[START OF Source excerpt]

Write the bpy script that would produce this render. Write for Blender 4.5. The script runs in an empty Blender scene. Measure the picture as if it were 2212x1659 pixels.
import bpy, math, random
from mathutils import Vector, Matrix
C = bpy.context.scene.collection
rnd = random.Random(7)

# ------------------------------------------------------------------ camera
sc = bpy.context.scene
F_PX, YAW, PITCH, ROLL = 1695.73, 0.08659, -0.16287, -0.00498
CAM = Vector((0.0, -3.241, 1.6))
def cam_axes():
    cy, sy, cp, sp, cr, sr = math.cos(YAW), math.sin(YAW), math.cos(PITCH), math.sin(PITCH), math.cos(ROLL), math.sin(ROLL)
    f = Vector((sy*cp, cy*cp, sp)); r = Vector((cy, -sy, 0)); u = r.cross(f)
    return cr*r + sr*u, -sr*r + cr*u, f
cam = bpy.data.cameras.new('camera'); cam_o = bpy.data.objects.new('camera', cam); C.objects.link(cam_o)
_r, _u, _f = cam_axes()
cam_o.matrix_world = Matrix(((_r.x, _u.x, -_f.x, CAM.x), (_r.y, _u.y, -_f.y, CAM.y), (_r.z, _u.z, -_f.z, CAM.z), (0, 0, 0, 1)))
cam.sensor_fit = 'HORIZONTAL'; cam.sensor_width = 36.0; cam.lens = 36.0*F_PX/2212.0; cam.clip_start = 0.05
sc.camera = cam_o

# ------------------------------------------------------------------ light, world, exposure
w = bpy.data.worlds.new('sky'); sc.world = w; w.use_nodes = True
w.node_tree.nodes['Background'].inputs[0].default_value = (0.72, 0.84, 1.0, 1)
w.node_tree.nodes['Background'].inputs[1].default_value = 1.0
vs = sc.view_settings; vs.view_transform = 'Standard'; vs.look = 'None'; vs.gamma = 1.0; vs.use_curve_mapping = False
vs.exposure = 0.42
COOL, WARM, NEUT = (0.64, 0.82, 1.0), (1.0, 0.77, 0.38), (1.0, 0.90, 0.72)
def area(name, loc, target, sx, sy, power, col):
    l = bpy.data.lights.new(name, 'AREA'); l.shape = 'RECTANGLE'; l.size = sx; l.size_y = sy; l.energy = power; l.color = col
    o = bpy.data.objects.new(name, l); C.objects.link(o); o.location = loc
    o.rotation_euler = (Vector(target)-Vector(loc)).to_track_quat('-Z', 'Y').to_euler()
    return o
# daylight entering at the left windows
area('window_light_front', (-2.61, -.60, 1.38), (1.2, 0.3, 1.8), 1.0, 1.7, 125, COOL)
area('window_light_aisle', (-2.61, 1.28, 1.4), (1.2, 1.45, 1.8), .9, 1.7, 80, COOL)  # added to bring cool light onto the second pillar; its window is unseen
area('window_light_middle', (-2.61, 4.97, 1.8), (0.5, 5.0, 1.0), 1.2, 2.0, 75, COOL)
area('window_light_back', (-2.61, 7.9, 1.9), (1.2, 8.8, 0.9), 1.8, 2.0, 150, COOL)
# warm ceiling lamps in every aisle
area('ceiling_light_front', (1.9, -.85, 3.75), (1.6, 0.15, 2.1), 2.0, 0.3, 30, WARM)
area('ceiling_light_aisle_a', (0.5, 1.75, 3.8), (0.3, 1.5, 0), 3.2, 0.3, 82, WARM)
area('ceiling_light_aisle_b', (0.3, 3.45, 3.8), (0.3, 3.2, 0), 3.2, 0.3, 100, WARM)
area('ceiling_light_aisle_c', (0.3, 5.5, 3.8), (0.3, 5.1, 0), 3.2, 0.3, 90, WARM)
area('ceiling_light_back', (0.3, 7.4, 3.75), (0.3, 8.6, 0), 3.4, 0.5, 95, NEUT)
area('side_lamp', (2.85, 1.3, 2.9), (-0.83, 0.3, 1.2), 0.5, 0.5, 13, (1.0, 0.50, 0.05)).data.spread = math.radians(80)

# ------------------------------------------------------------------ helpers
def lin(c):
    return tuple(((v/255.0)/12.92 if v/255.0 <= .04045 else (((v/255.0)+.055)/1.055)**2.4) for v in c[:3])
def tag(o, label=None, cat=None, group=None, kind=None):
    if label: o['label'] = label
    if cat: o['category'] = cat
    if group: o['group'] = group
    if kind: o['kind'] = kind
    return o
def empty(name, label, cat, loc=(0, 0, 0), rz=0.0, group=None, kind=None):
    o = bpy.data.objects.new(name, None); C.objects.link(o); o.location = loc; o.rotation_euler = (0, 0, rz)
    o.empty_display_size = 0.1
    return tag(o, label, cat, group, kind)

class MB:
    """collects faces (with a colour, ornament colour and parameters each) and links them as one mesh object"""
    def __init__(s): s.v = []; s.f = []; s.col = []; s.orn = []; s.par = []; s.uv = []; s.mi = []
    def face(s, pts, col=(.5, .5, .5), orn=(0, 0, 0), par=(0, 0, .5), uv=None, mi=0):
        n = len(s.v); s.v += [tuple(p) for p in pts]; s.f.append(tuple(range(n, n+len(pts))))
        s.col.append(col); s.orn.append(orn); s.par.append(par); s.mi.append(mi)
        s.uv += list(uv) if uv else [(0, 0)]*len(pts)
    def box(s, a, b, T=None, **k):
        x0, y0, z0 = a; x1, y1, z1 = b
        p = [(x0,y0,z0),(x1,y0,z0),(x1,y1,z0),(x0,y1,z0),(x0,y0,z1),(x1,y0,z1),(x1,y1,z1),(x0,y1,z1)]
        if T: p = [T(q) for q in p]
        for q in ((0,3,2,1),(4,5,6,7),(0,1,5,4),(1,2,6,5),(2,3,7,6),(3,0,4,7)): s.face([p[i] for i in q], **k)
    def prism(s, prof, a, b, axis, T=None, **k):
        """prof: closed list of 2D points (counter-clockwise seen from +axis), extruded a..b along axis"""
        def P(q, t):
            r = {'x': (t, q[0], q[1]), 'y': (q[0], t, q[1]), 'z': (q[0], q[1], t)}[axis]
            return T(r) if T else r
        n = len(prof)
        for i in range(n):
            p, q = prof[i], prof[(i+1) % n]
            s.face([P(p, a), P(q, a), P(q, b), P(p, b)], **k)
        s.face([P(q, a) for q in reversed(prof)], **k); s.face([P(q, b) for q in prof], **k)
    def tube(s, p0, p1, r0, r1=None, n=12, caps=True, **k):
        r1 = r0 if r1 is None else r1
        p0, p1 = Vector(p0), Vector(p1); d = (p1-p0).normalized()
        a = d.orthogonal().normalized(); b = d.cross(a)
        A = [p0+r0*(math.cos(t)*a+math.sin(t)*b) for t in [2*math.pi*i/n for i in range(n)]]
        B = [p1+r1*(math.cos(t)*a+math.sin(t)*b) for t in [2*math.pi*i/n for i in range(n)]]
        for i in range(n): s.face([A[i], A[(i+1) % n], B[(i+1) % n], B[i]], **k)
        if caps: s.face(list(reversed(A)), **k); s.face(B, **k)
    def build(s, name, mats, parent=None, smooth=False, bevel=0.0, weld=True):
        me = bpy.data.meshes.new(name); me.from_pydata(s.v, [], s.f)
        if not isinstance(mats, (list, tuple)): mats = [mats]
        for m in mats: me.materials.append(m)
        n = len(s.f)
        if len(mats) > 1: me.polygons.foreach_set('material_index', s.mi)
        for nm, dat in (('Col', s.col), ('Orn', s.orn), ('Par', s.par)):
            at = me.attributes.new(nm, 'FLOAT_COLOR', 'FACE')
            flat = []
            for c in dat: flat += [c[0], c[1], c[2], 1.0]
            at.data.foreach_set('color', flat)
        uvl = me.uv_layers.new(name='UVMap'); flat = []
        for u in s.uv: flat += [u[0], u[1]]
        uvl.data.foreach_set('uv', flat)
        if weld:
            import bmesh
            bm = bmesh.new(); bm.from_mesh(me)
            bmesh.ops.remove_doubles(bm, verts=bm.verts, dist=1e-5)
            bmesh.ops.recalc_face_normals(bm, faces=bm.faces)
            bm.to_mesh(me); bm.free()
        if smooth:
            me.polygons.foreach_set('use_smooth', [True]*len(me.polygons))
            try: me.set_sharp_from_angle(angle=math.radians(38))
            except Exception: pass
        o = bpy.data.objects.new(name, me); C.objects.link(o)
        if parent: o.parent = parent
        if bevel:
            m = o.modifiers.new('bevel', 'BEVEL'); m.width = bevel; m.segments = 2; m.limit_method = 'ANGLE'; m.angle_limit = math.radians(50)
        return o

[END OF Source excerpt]

**What you need to do:** Return nothing but the lines from the start of the listing above through the line containing "rnd = random.Random(7)", exactly as given.

**Exercise output:**
Write the bpy script that would produce this render. Write for Blender 4.5. The script runs in an empty Blender scene. Measure the picture as if it were 2212x1659 pixels.
import bpy, math, random
from mathutils import Vector, Matrix
C = bpy.context.scene.collection
rnd = random.Random(7)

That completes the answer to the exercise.